Seeing bullying as a real issue that warrants response from parents and educators is a sign of progress, even if it seems we are a long way from solutions.  There are definitely people and organizations trying to do something about this, and I talked to one on Wade’s World recently.  Kirk Smalley and his wife started a nonprofit organization called Stand for the Silent after their 11-year-old son took his own life as a result of bullying.  In the last fourteen years, since they founded the organization in 2010, by his count they have been to 6025 schools and spoken with more than four million students.  Talking to Kirk, I learned that the organization is based in Stillwater, Oklahoma, not far from where Kirk lives.  They have chapters in a number of communities, but a lot of the concentration is in the Midwest in states like Illinois and Nebraska, although I caught up with him while he was speaking to schools in central Arkansas.
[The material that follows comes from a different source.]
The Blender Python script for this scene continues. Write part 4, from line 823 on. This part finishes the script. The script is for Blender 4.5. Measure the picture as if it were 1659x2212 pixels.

A lot of their strategy is based on getting schools to pay attention, intervene, and make a priority of creating a positive student environment that marginalizes bullies and allows kids to speak up and speak out.  I thought that teachers would be key to identifying and responding to bullying incidents, because they have their eyes on the kids more than anyone else.  Maybe that’s old school, playground and school yard thinking about bullying though?  Since Stand for the Silent focuses on partnering with schools and basing their chapters there, maybe they need to tread lightly around the role of teachers?  I don’t know.

More critical in Kirk’s view than schools are the role of parents.  He emphasized that theme repeatedly.  Where I was thinking of how to identify children being bullied, he was thinking preemptively about parents making sure their children didn’t become bullies.

Part of the sea change in bullying that makes this all hard is that most of the problem now is not rough stuff at recess and after school but social media.  Admittedly, that’s something schools are ill-equipped to monitor.  Kirk says there are effective tools that parents can use.  He and his people have also created something called the Social Bullet based on an algorithm that will send a “bullet” or warning when a certain level of negative social media postings hits.  Snapchat is the hardest to monitor for them, because the messages disappear so quickly.  They have also found that middle school is the biggest battleground against bullying, not high school, no matter how many times the “mean girls” franchise jumps back into the news.  Cellphones in the hands of even elementary school children can be dangerous weapons for fragile children.

This is a good fight that Kirk and his people are waging.  It’s good that this issue is now front and center in schools.  Sadly, it’s not clear that parents, schools, or children are winning yet.